Anchor Partners: Overview and Tips

Identifying and Appealing to Anchor Partners

To reach and sustain your monthly budget, experience has shown that anchor partners who give major gifts are essential, not optional. You will need anchor partners—people who can give $100 or more per month or $1,000 or more in a single annual gift. These giving friends will become a stable anchor to your support goals through their major gifts. As we raise support, we do not intend to treat these friends with preferential treatment (James 2:1–13), but it is important to know and understand their unique giving preferences and procedures.

 

Tips for Appealing to Anchor Partners

-Identify your potential anchor partners. The profile of a person like this is often elusive. List some things to look for that would help you identify an anchor partner.
-List the names of a few names of people who might fit the above profile.

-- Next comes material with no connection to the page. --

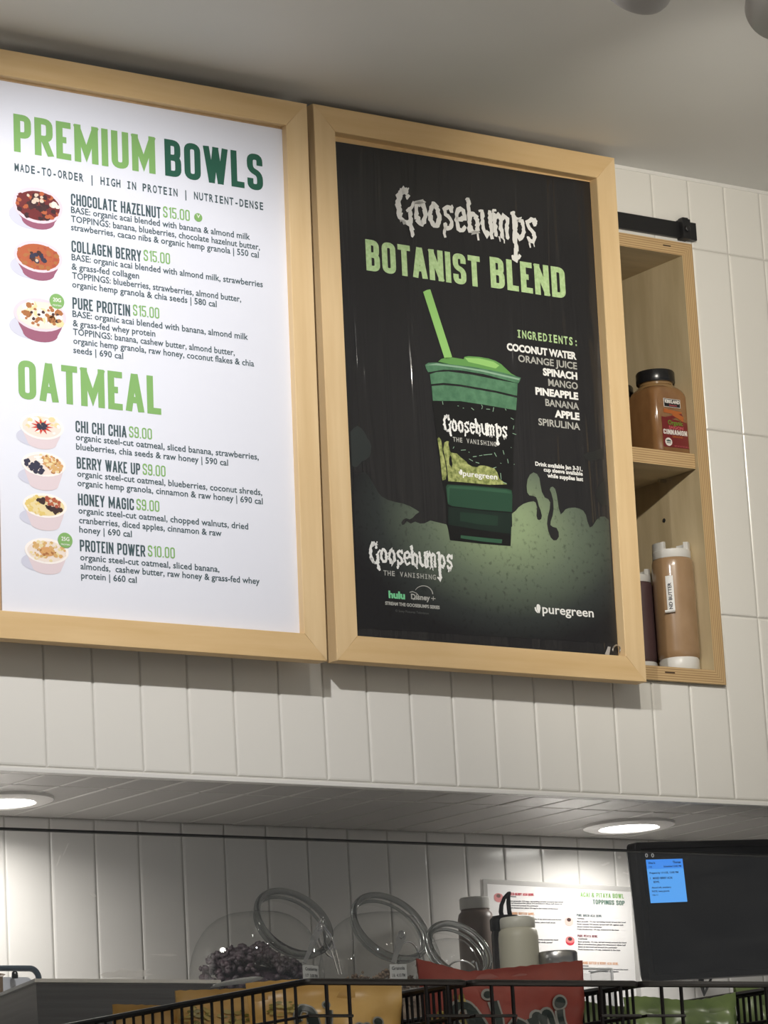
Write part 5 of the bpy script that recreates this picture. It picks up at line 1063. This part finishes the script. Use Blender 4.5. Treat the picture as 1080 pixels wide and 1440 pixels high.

-Initiate a relationship. Make intentional efforts to get to know these potential giving friends. A person like this often is busy, so you will need to be creative in your efforts. Next to your list of potential anchor partners, jot down some ideas of how you could initiate a relationship with each person.

-Invest in the relationship with your friend. This investment will help build a kingdom perspective that may reap wonderful returns. Although investment should be mutual, in reality it may not be since people of means are often busy. Be sure not to not overlook the obvious commitment to pray specifically for one another.

-Involve yourselves in one another’s lives and work or ministry. This involvement will build your commitment to one another and your partnership in God’s Kingdom. Invite your friend to speak at a key ministry gathering or offer to be a resource for his or her work or ministry.

-Inquire about your friend’s interests and priorities in ministry and giving so you understand and appreciate his or her perspective.
-Learn as much as you can about the donor’s ministry interests, giving ability, and patterns of giving. The questions you are seeking to answer include:

-Interests: What kind of projects or organizations does he or she normally like to give to during the year?

-Timing: When are giving decisions made during the year? With this timing in mind, when should information be sent?

-Amounts: Inquire about what size of gift would be appropriate to ask as a possible investment into your ministry.

-Procedures: Research within the U.S. suggests that 62% of wealthy ministry partners who are married make their decisions in conjunction with their spouse. If your friend is married, find out how the couple makes giving decisions—individually or jointly.

-Each ministry partner’s motivation and giving preferences are unique, but anchor partners generally prefer to support needs like:

-Annual or cash (special project) requests, usually not exceeding one per year. This will cause you to present your monthly giving request as an annual amount instead of monthly, i.e. $1,200 per year instead of $100 per month.

-Projects that are easily identifiable (e.g., ministry trip, office equipment, special ministry materials, etc.). The more tangible the request, the better.

-Invite your friend to be part of your support team.
-Let him or her know you’re not appealing to hundreds of people for the particular need. Help the person understand that you will need a handful of anchor partners to reach your goals. For example, if you need to raise $15,000 for a special project, ask three anchor partners for $5,000 each. They need to know that your plan is to ask only three people and why you selected them to be among this small group.

-Ideally, your request should be made in person. If this isn’t feasible, then request permission to send a letter describing the situation and funding goals along with a specific request. Follow up the letter with a personal phone call. Be sure to retain the initiative and responsibility to bring a conclusion to the request. Be mindful that the timing of an answer is usually keyed to the timing of the anchor partner.

-In the process of your request, be sure to do your homework and anticipate questions.

-Encourage the anchor partner to give as God leads. Remember, the relationship is always more important than the money.